Aldo and Edgar were originally set to square off at October’s UFC 153 in Brazil, but a motorcycle accident postponed the bout. The postponement came after Aldo did his best to train through the pain, before eventually finding out he had suffered a crack in his leg.

“I was still convinced I would be able to fight,” said Aldo, whose fight in February will come roughly 13 months after his previous bout, a first-round knockout over Chad Mendes. “I kept training regardless until the pain was so bad I couldn’t touch the ground with my foot.”
Along with the postponement, came a venue change.

For Aldo, whose win over Mendes saw him sprint into the crowd to celebrate with his countrymen and women, there is nothing quite like fighting in his native land. Especially now considering the likes of him and fellow champions Anderson Silva and Junior dos Santos have become huge celebrities in their country.

“The Brazilian fans are different from any other fans,” said Aldo, who still lives and trains in Brazil, the latter at the renowned Nova Uniao gym. “They sing from beginning to end.

“Today, wherever I go in Brazil, everybody knows me.

“I would never [have] imagined that I would reach this level.”

But Super Bowl weekend and the appeal of fighting in Las Vegas, where he won the World Extreme Cagefighting title (which became the UFC title after the company was absorbed) in November of 2009, is also special.

“Growing up I would watch Mike Tyson fight there. It has a special charm for me,” said Aldo, who has now defended his belt five straight times and holds his title win as his career highlight. “I love Las Vegas.

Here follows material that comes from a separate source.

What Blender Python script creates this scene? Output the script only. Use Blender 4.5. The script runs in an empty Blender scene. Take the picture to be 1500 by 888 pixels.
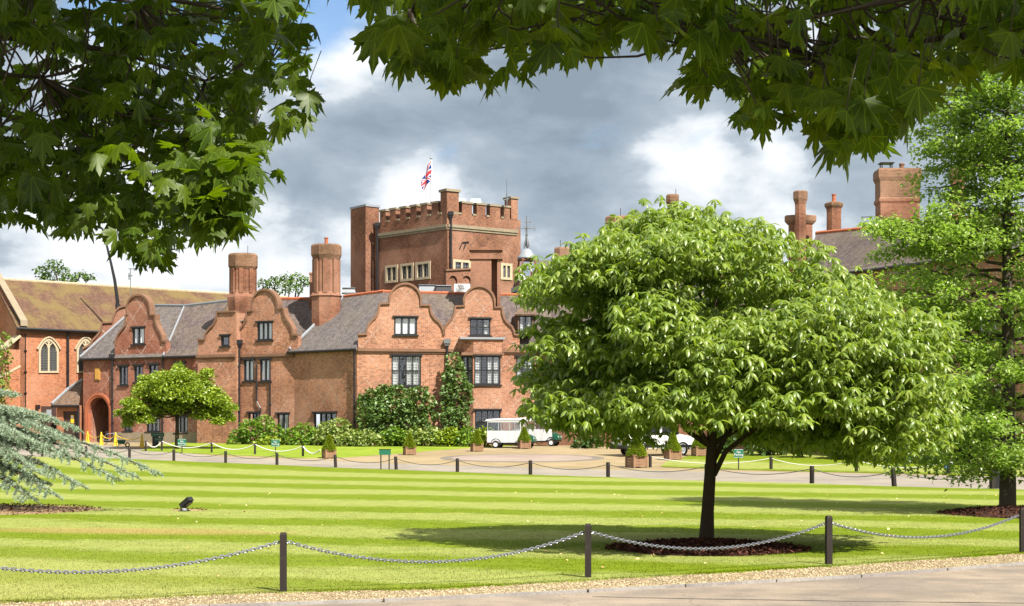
import bpy, bmesh, math, random
import numpy as np
from mathutils import Vector, Matrix
from mathutils.geometry import tessellate_polygon
R = math.radians
rng = np.random.default_rng(7)
random.seed(7)
scene = bpy.context.scene
COL = scene.collection

# ------------------------------------------------------------------ camera, sky, sun, exposure
F, CX, HY, EYE = 2400.0, 750.0, 642.0, 1.65      # focal length and horizon in units of the 1500 wide photograph
cam_d = bpy.data.cameras.new('camera'); cam = bpy.data.objects.new('camera', cam_d); COL.objects.link(cam)
cam.location = (0, 0, EYE); cam.rotation_euler = (R(90), 0, 0)
cam_d.sensor_width = 36; cam_d.lens = 36 * F / 1500; cam_d.shift_y = (HY - 444) / 1500
cam_d.clip_end = 4000; scene.camera = cam
SUN_EL, SUN_AZ = R(48), R(54)                      # azimuth: from +X towards the camera side (-Y)
sd = Vector((math.cos(SUN_EL)*math.cos(SUN_AZ), -math.cos(SUN_EL)*math.sin(SUN_AZ), math.sin(SUN_EL)))
sun_d = bpy.data.lights.new('sun', 'SUN'); sun = bpy.data.objects.new('sun', sun_d); COL.objects.link(sun)
sun_d.energy = 4.8; sun_d.angle = R(0.6); sun_d.color = (1.0, 0.94, 0.84)
sun.rotation_euler = sd.to_track_quat('Z', 'Y').to_euler(); sun.location = (20, -20, 40)
vs = scene.view_settings
scene.display_settings.display_device = 'sRGB'
vs.view_transform = 'Standard'; vs.look = 'None'; vs.gamma = 1; vs.use_curve_mapping = False; vs.exposure = 1.4
scene.render.engine = 'CYCLES'
scene.cycles.max_bounces = 8; scene.cycles.diffuse_bounces = 3; scene.cycles.glossy_bounces = 2
scene.cycles.transmission_bounces = 4; scene.cycles.transparent_max_bounces = 8
scene.cycles.use_denoising = True

KA = 0.74                                          # overall albedo scale of the built surfaces
class NT:
    """small helper for node trees"""
    def __init__(s, tree):
        s.t = tree; s.n = tree.nodes; s.l = tree.links
    def node(s, typ, **kw):
        nd = s.n.new(typ)
        for k, v in kw.items():
            if k.startswith('_'): setattr(nd, k[1:], v)
        return nd
    def put(s, sock, v):
        if v is None: return
        if hasattr(v, 'is_output') or isinstance(v, bpy.types.NodeSocket): s.l.new(v, sock)
        elif isinstance(v, (tuple, list)) and sock.type == 'RGBA' and len(v) == 3: sock.default_value = (*v, 1)
        else: sock.default_value = v
    def math(s, op, a, b=None, c=None, clamp=False):
        m = s.n.new('ShaderNodeMath'); m.operation = op; m.use_clamp = clamp
        s.put(m.inputs[0], a); s.put(m.inputs[1], b); s.put(m.inputs[2], c)
        return m.outputs[0]
    def vec(s, op, a, b=None):
        m = s.n.new('ShaderNodeVectorMath'); m.operation = op
        s.put(m.inputs[0], a); s.put(m.inputs[1], b)
        return m.outputs['Value'] if op in ('DOT_PRODUCT', 'LENGTH', 'DISTANCE') else m.outputs[0]
    def noise(s, vec, scale, detail=4, rough=0.55, dist=0.0):
        m = s.n.new('ShaderNodeTexNoise'); s.put(m.inputs['Vector'], vec)
        m.inputs['Scale'].default_value = scale; m.inputs['Detail'].default_value = detail
        m.inputs['Roughness'].default_value = rough; m.inputs['Distortion'].default_value = dist
        return m.outputs[0]
    def ramp(s, fac, stops, interp='LINEAR'):
        m = s.n.new('ShaderNodeValToRGB'); s.put(m.inputs[0], fac); e = m.color_ramp.elements
        m.color_ramp.interpolation = interp
        while len(e) < len(stops): e.new(0.5)
        for el, (p, c) in zip(e, stops):
            el.position = p; el.color = (c, c, c, 1) if isinstance(c, (int, float)) else (*c, 1)
        return m.outputs[0]
    def mix(s, fac, a, b, mode='MIX'):
        m = s.n.new('ShaderNodeMix'); m.data_type = 'RGBA'; m.blend_type = mode
        s.put(m.inputs[0], fac); s.put(m.inputs[6], a); s.put(m.inputs[7], b)
        return m.outputs[2]
    def smooth(s, v, lo, hi):
        m = s.n.new('ShaderNodeMapRange'); m.interpolation_type = 'SMOOTHSTEP'
        s.put(m.inputs[0], v); m.inputs[1].default_value = lo; m.inputs[2].default_value = hi
        return m.outputs[0]
    def sep(s, v):
        m = s.n.new('ShaderNodeSeparateXYZ'); s.put(m.inputs[0], v); return m.outputs
    def comb(s, x, y, z):
        m = s.n.new('ShaderNodeCombineXYZ')
        for i, v in enumerate((x, y, z)): s.put(m.inputs[i], v)
        return m.outputs[0]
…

I like the excitement of the fights in Las Vegas.”

Thus, it’s clear to see Aldo is very much loyal to his native Brazil, but has grown fond of the U.S. and much that it entails, such as football, the Patriots, fights in Las Vegas and a big steak in Burbank — though he remained diplomatic in comparing his Morton’s cut to that of an offering from a Brazilian steakhouse.

But when Super Bowl weekend rolls in, Aldo will very much be the same fighter he’s always been.

“I was born to win,” he said, “and that’s my motivation.”